- **Data shown**
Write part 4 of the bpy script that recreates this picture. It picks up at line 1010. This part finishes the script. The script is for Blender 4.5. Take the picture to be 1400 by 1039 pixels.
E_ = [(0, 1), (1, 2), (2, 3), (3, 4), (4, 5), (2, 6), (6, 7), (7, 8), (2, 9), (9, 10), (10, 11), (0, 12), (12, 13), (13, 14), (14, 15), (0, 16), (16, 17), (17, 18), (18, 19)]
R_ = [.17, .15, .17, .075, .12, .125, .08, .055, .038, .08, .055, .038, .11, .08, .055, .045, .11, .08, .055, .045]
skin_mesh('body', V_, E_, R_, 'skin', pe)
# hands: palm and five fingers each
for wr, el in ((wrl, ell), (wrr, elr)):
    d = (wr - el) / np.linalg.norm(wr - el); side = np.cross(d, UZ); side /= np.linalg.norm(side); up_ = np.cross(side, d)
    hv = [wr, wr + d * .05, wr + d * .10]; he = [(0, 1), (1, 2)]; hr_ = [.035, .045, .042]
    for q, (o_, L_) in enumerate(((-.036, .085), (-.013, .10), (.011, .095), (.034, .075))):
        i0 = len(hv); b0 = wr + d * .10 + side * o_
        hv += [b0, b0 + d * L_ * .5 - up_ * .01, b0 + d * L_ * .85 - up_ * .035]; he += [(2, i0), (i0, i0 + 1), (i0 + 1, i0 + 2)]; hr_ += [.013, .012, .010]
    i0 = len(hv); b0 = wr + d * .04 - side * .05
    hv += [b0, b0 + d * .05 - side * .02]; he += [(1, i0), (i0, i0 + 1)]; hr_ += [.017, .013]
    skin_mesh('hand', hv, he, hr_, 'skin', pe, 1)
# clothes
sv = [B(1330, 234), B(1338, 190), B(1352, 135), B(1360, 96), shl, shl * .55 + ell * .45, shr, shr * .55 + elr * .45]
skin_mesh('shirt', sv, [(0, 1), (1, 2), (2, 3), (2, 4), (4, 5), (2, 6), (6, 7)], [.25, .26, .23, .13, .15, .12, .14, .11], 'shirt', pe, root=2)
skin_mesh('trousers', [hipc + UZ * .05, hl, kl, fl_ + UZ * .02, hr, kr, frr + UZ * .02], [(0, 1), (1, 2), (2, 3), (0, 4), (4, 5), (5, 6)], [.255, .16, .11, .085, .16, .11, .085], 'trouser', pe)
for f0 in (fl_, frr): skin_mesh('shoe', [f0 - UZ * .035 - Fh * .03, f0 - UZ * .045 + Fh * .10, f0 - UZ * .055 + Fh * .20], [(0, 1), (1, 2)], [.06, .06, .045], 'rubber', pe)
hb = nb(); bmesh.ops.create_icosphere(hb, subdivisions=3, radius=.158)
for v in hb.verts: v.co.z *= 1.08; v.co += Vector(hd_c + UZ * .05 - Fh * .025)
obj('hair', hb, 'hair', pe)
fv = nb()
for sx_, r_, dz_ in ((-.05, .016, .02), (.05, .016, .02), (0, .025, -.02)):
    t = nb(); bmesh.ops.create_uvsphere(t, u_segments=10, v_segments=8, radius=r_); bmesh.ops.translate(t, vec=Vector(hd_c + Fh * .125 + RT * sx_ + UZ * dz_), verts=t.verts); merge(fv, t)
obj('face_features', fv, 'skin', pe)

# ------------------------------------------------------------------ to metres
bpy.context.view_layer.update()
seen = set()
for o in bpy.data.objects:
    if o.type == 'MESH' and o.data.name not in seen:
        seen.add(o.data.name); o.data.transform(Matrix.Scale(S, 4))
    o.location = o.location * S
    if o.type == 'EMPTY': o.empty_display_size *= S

- **What you should do**
Your task is to reproduce the whole listing exactly.

- **Solved exercise**
Write part 4 of the bpy script that recreates this picture. It picks up at line 1010. This part finishes the script. The script is for Blender 4.5. Take the picture to be 1400 by 1039 pixels.
E_ = [(0, 1), (1, 2), (2, 3), (3, 4), (4, 5), (2, 6), (6, 7), (7, 8), (2, 9), (9, 10), (10, 11), (0, 12), (12, 13), (13, 14), (14, 15), (0, 16), (16, 17), (17, 18), (18, 19)]
R_ = [.17, .15, .17, .075, .12, .125, .08, .055, .038, .08, .055, .038, .11, .08, .055, .045, .11, .08, .055, .045]
skin_mesh('body', V_, E_, R_, 'skin', pe)
# hands: palm and five fingers each
for wr, el in ((wrl, ell), (wrr, elr)):
    d = (wr - el) / np.linalg.norm(wr - el); side = np.cross(d, UZ); side /= np.linalg.norm(side); up_ = np.cross(side, d)
    hv = [wr, wr + d * .05, wr + d * .10]; he = [(0, 1), (1, 2)]; hr_ = [.035, .045, .042]
    for q, (o_, L_) in enumerate(((-.036, .085), (-.013, .10), (.011, .095), (.034, .075))):
        i0 = len(hv); b0 = wr + d * .10 + side * o_
        hv += [b0, b0 + d * L_ * .5 - up_ * .01, b0 + d * L_ * .85 - up_ * .035]; he += [(2, i0), (i0, i0 + 1), (i0 + 1, i0 + 2)]; hr_ += [.013, .012, .010]
    i0 = len(hv); b0 = wr + d * .04 - side * .05
    hv += [b0, b0 + d * .05 - side * .02]; he += [(1, i0), (i0, i0 + 1)]; hr_ += [.017, .013]
    skin_mesh('hand', hv, he, hr_, 'skin', pe, 1)
# clothes
sv = [B(1330, 234), B(1338, 190), B(1352, 135), B(1360, 96), shl, shl * .55 + ell * .45, shr, shr * .55 + elr * .45]
skin_mesh('shirt', sv, [(0, 1), (1, 2), (2, 3), (2, 4), (4, 5), (2, 6), (6, 7)], [.25, .26, .23, .13, .15, .12, .14, .11], 'shirt', pe, root=2)
skin_mesh('trousers', [hipc + UZ * .05, hl, kl, fl_ + UZ * .02, hr, kr, frr + UZ * .02], [(0, 1), (1, 2), (2, 3), (0, 4), (4, 5), (5, 6)], [.255, .16, .11, .085, .16, .11, .085], 'trouser', pe)
for f0 in (fl_, frr): skin_mesh('shoe', [f0 - UZ * .035 - Fh * .03, f0 - UZ * .045 + Fh * .10, f0 - UZ * .055 + Fh * .20], [(0, 1), (1, 2)], [.06, .06, .045], 'rubber', pe)
hb = nb(); bmesh.ops.create_icosphere(hb, subdivisions=3, radius=.158)
for v in hb.verts: v.co.z *= 1.08; v.co += Vector(hd_c + UZ * .05 - Fh * .025)
obj('hair', hb, 'hair', pe)
fv = nb()
for sx_, r_, dz_ in ((-.05, .016, .02), (.05, .016, .02), (0, .025, -.02)):
    t = nb(); bmesh.ops.create_uvsphere(t, u_segments=10, v_segments=8, radius=r_); bmesh.ops.translate(t, vec=Vector(hd_c + Fh * .125 + RT * sx_ + UZ * dz_), verts=t.verts); merge(fv, t)
obj('face_features', fv, 'skin', pe)

# ------------------------------------------------------------------ to metres
bpy.context.view_layer.update()
seen = set()
for o in bpy.data.objects:
    if o.type == 'MESH' and o.data.name not in seen:
        seen.add(o.data.name); o.data.transform(Matrix.Scale(S, 4))
    o.location = o.location * S
    if o.type == 'EMPTY': o.empty_display_size *= S